◆ **Written task**:
Return the listing below unchanged, minus its pictures.

◆ **Raw data**:
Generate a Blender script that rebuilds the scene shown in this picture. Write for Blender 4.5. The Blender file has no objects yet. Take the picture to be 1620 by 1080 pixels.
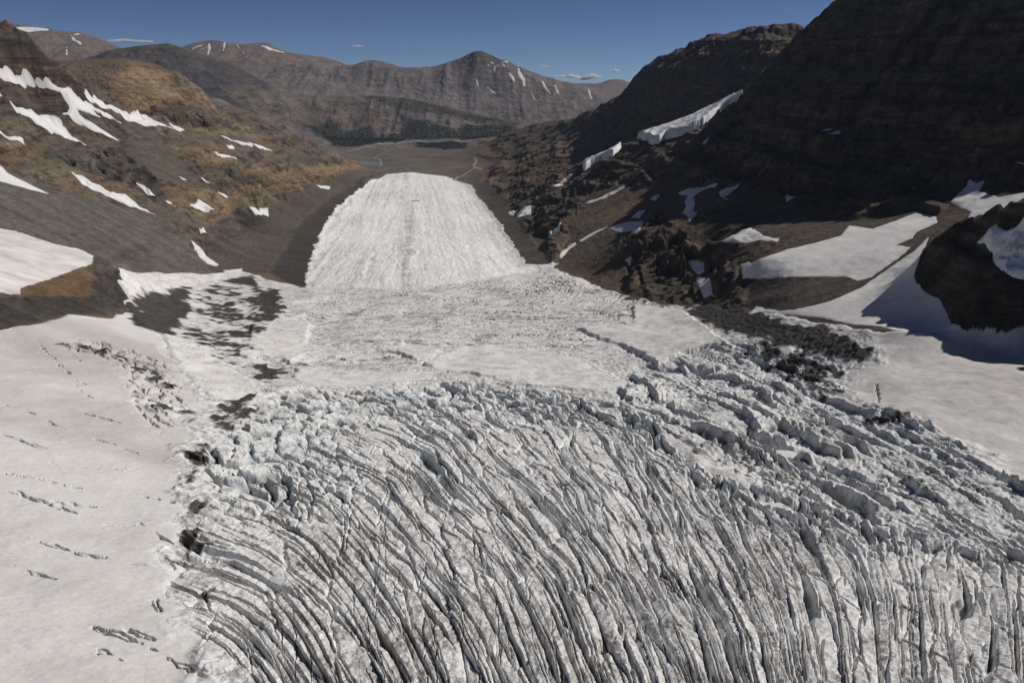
import bpy, math, random
import numpy as np
from concurrent.futures import ThreadPoolExecutor

# ---------------------------------------------------------------- camera, sky, sun, exposure
QUICK = 0
R = math.radians
scene = bpy.context.scene
C = scene.collection
ZC = 820.0                         # camera height above the toe of the glacier (m)
F, CU, CV = 1080.0, 810.0, 540.0   # 24 mm lens in photograph pixels
PITCH = math.atan(415.0 / 1080.0)
SUN_AZ, SUN_EL = R(70), R(41)      # azimuth clockwise from the view direction (+Y)

cam = bpy.data.cameras.new('camera'); camo = bpy.data.objects.new('camera', cam); C.objects.link(camo)
cam.lens = 24.0; cam.sensor_width = 36.0; cam.clip_start = 1.0; cam.clip_end = 120000.0
camo.location = (0, 0, ZC); camo.rotation_euler = (math.pi / 2 - PITCH, 0, 0)
scene.camera = camo

world = bpy.data.worlds.new('World'); scene.world = world; world.use_nodes = True
wn = world.node_tree; wn.nodes.clear()
sky = wn.nodes.new('ShaderNodeTexSky'); sky.sky_type = 'NISHITA'; sky.sun_disc = False
sky.sun_elevation = SUN_EL; sky.sun_rotation = SUN_AZ
sky.altitude = 2800; sky.air_density = 0.42; sky.dust_density = 0.0; sky.ozone_density = 5.0
bg = wn.nodes.new('ShaderNodeBackground'); bg.inputs['Strength'].default_value = 0.05
wo = wn.nodes.new('ShaderNodeOutputWorld')
wn.links.new(sky.outputs[0], bg.inputs[0]); wn.links.new(bg.outputs[0], wo.inputs[0])

sl = bpy.data.lights.new('sun', 'SUN'); so = bpy.data.objects.new('sun', sl); C.objects.link(so)
sl.energy = 3.5; sl.angle = R(0.53); sl.color = (1.0, 0.955, 0.89)
so.rotation_euler = (math.pi / 2 - SUN_EL, 0, math.pi - SUN_AZ)
so.location = (0, 0, 3000)
scene.view_settings.view_transform = 'Standard'; scene.view_settings.look = 'None'
scene.view_settings.exposure = 0.0; scene.view_settings.gamma = 1.0
scene.cycles.max_bounces = 4; scene.cycles.diffuse_bounces = 2; scene.cycles.use_denoising = True; scene.cycles.volume_bounces = 3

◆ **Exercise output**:
Generate a Blender script that rebuilds the scene shown in this picture. Write for Blender 4.5. The Blender file has no objects yet. Take the picture to be 1620 by 1080 pixels.
import bpy, math, random
import numpy as np
from concurrent.futures import ThreadPoolExecutor

# ---------------------------------------------------------------- camera, sky, sun, exposure
QUICK = 0
R = math.radians
scene = bpy.context.scene
C = scene.collection
ZC = 820.0                         # camera height above the toe of the glacier (m)
F, CU, CV = 1080.0, 810.0, 540.0   # 24 mm lens in photograph pixels
PITCH = math.atan(415.0 / 1080.0)
SUN_AZ, SUN_EL = R(70), R(41)      # azimuth clockwise from the view direction (+Y)

cam = bpy.data.cameras.new('camera'); camo = bpy.data.objects.new('camera', cam); C.objects.link(camo)
cam.lens = 24.0; cam.sensor_width = 36.0; cam.clip_start = 1.0; cam.clip_end = 120000.0
camo.location = (0, 0, ZC); camo.rotation_euler = (math.pi / 2 - PITCH, 0, 0)
scene.camera = camo

world = bpy.data.worlds.new('World'); scene.world = world; world.use_nodes = True
wn = world.node_tree; wn.nodes.clear()
sky = wn.nodes.new('ShaderNodeTexSky'); sky.sky_type = 'NISHITA'; sky.sun_disc = False
sky.sun_elevation = SUN_EL; sky.sun_rotation = SUN_AZ
sky.altitude = 2800; sky.air_density = 0.42; sky.dust_density = 0.0; sky.ozone_density = 5.0
bg = wn.nodes.new('ShaderNodeBackground'); bg.inputs['Strength'].default_value = 0.05
wo = wn.nodes.new('ShaderNodeOutputWorld')
wn.links.new(sky.outputs[0], bg.inputs[0]); wn.links.new(bg.outputs[0], wo.inputs[0])

sl = bpy.data.lights.new('sun', 'SUN'); so = bpy.data.objects.new('sun', sl); C.objects.link(so)
sl.energy = 3.5; sl.angle = R(0.53); sl.color = (1.0, 0.955, 0.89)
so.rotation_euler = (math.pi / 2 - SUN_EL, 0, math.pi - SUN_AZ)
so.location = (0, 0, 3000)
scene.view_settings.view_transform = 'Standard'; scene.view_settings.look = 'None'
scene.view_settings.exposure = 0.0; scene.view_settings.gamma = 1.0
scene.cycles.max_bounces = 4; scene.cycles.diffuse_bounces = 2; scene.cycles.use_denoising = True; scene.cycles.volume_bounces = 3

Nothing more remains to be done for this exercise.